-- BRIEF --
Transcribe the listing verbatim. Do not carry over any pictures.

-- RECORDS FOR PROCESSING --
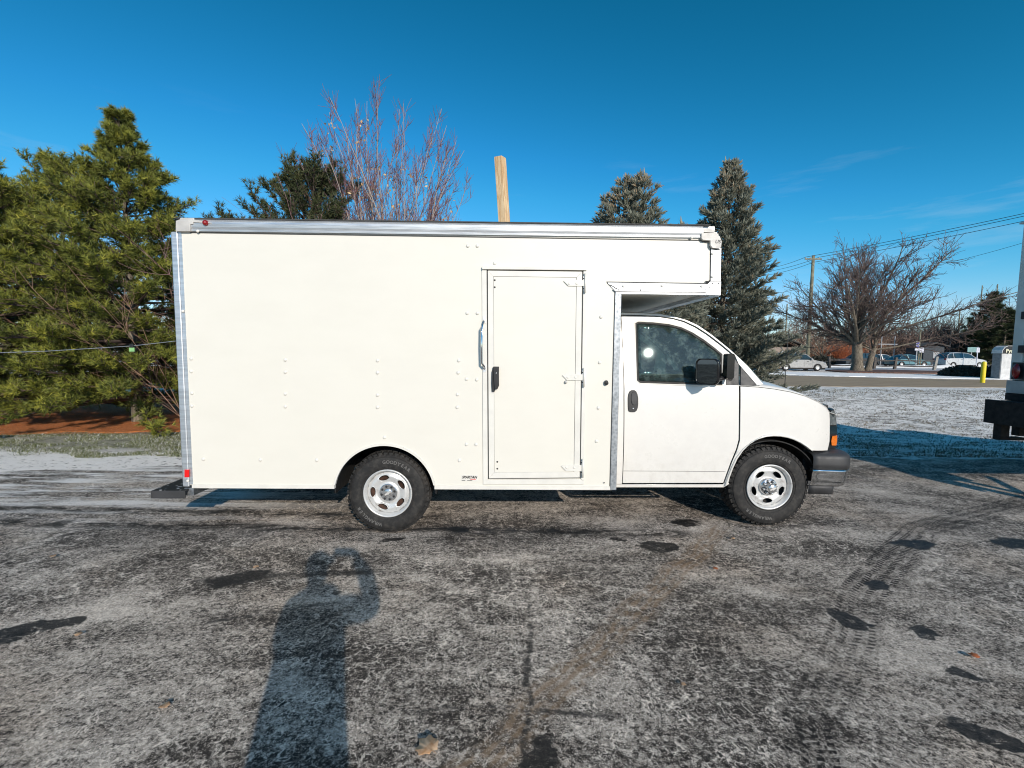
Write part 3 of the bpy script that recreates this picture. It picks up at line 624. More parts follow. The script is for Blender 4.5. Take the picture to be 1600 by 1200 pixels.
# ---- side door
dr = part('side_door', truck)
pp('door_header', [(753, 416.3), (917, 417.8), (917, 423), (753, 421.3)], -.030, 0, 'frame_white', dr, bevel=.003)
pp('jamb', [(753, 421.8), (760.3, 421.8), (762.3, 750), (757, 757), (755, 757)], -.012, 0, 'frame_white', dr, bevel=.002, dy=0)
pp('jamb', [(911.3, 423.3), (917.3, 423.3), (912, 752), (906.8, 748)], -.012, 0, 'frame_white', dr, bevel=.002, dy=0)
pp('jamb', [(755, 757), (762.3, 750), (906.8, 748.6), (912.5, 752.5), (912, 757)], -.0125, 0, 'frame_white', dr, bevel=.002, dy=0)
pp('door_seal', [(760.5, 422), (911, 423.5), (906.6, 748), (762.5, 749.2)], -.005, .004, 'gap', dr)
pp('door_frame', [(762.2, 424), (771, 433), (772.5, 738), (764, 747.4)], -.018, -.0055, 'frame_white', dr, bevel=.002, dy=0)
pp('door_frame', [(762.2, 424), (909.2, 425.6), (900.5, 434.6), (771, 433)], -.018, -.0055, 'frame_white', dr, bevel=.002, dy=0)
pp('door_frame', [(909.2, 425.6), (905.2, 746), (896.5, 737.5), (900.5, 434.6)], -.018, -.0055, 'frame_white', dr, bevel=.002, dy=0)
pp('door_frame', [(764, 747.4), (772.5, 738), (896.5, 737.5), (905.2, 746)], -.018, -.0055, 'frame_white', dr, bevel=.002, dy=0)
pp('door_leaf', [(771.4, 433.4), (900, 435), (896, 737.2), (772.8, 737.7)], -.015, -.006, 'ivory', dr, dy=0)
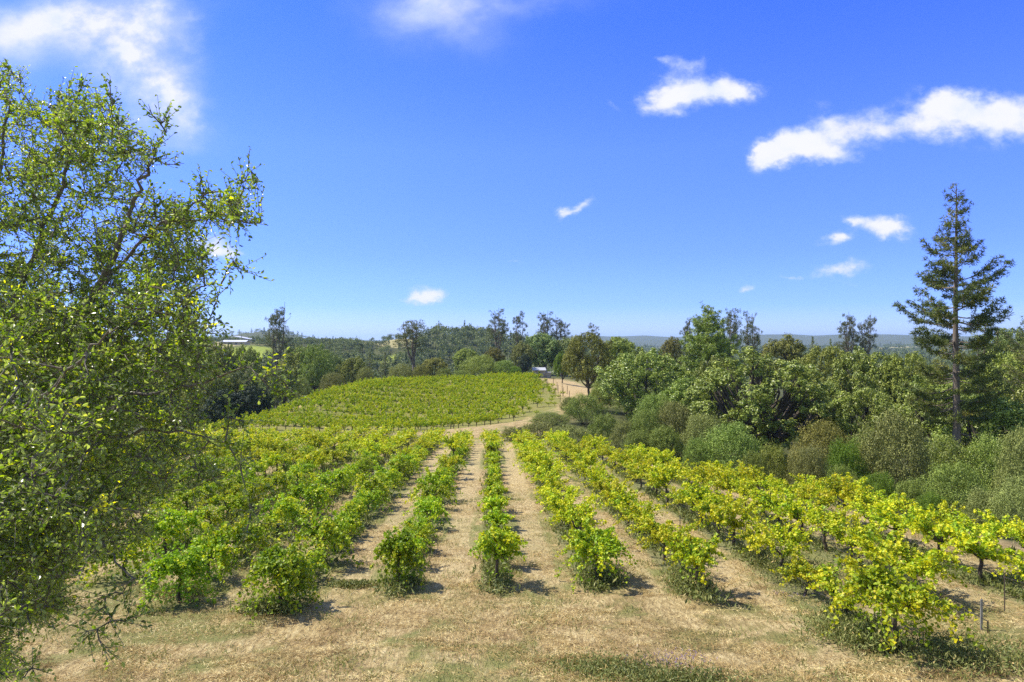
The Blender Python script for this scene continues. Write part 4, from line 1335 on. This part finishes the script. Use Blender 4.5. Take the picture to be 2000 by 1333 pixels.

-- RIGHT ANSWER --
Write part 3 of the bpy script that recreates this picture. It picks up at line 624. More parts follow. The script is for Blender 4.5. Take the picture to be 1600 by 1200 pixels.
# ---- side door
dr = part('side_door', truck)
pp('door_header', [(753, 416.3), (917, 417.8), (917, 423), (753, 421.3)], -.030, 0, 'frame_white', dr, bevel=.003)
pp('jamb', [(753, 421.8), (760.3, 421.8), (762.3, 750), (757, 757), (755, 757)], -.012, 0, 'frame_white', dr, bevel=.002, dy=0)
pp('jamb', [(911.3, 423.3), (917.3, 423.3), (912, 752), (906.8, 748)], -.012, 0, 'frame_white', dr, bevel=.002, dy=0)
pp('jamb', [(755, 757), (762.3, 750), (906.8, 748.6), (912.5, 752.5), (912, 757)], -.0125, 0, 'frame_white', dr, bevel=.002, dy=0)
pp('door_seal', [(760.5, 422), (911, 423.5), (906.6, 748), (762.5, 749.2)], -.005, .004, 'gap', dr)
pp('door_frame', [(762.2, 424), (771, 433), (772.5, 738), (764, 747.4)], -.018, -.0055, 'frame_white', dr, bevel=.002, dy=0)
pp('door_frame', [(762.2, 424), (909.2, 425.6), (900.5, 434.6), (771, 433)], -.018, -.0055, 'frame_white', dr, bevel=.002, dy=0)
pp('door_frame', [(909.2, 425.6), (905.2, 746), (896.5, 737.5), (900.5, 434.6)], -.018, -.0055, 'frame_white', dr, bevel=.002, dy=0)
pp('door_frame', [(764, 747.4), (772.5, 738), (896.5, 737.5), (905.2, 746)], -.018, -.0055, 'frame_white', dr, bevel=.002, dy=0)
pp('door_leaf', [(771.4, 433.4), (900, 435), (896, 737.2), (772.8, 737.7)], -.015, -.006, 'ivory', dr, dy=0)
The Blender Python script for this scene continues. Write part 4, from line 1335 on. This part finishes the script. Use Blender 4.5. Take the picture to be 2000 by 1333 pixels.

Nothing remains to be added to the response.